Arroyo is co-sponsoring a bill in the Illinois House to establish single-member MWRD districts, similar to those of the county board. Under recent federal court decisions, an at-large election "dilutes" minority voting and violates the Voting Rights Act. The bill is going nowhere.

Assessor: The embattled Berrios is busily rebuffing charges that his office has insufficient outreach to minority communities to enable homeowners to appeal their tax assessments. Added to widespread nepotism, Berrios has real problems in 2018. Pressure from "progressive" committeemen allowed Fritz Kaegi, an Oak Park investment analyst to appear at pre-slating. Kaegi has self-funded $100,000, promises not to accept any donations from lawyers who file appeals, and has a fair base of support, as his company gives money to non-profits to "fight poverty." Kaegi will run as the "reform" candidate, and will certainly get many media endorsements.
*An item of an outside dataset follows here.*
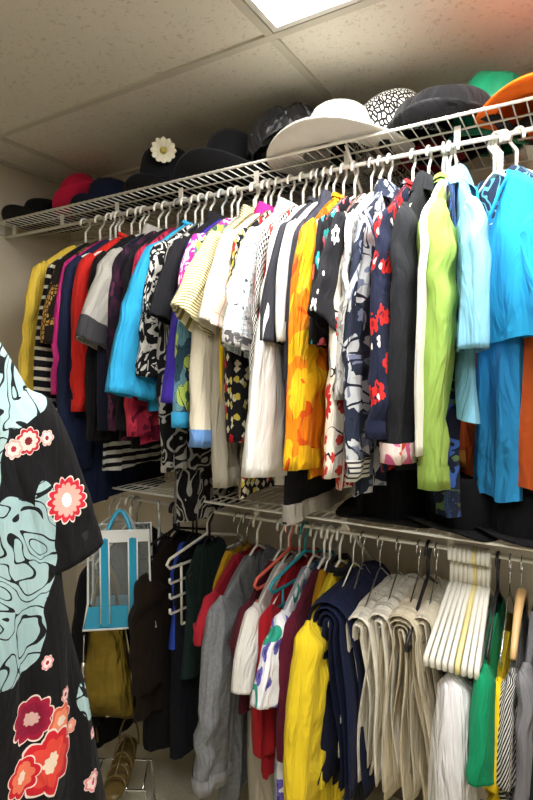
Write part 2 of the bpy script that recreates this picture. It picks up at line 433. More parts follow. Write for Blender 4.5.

According to sources, Alderman "Proco" Joe Moreno (1st) is not running.

In 2010, Berrios won a three-man race with 35.9 percent and in 2014 was unopposed. He has $ 1,638,683 on-hand.

Sheriff: Tom Dart's fundraising has been anemic. He has raised only $1,640 in 2017. Eddie Acevedo, son of a former Southwest Side state representative, appeared. The Old Switcheroo may be imminent. Dart may file, quit at the last moment and have Acevedo take his place.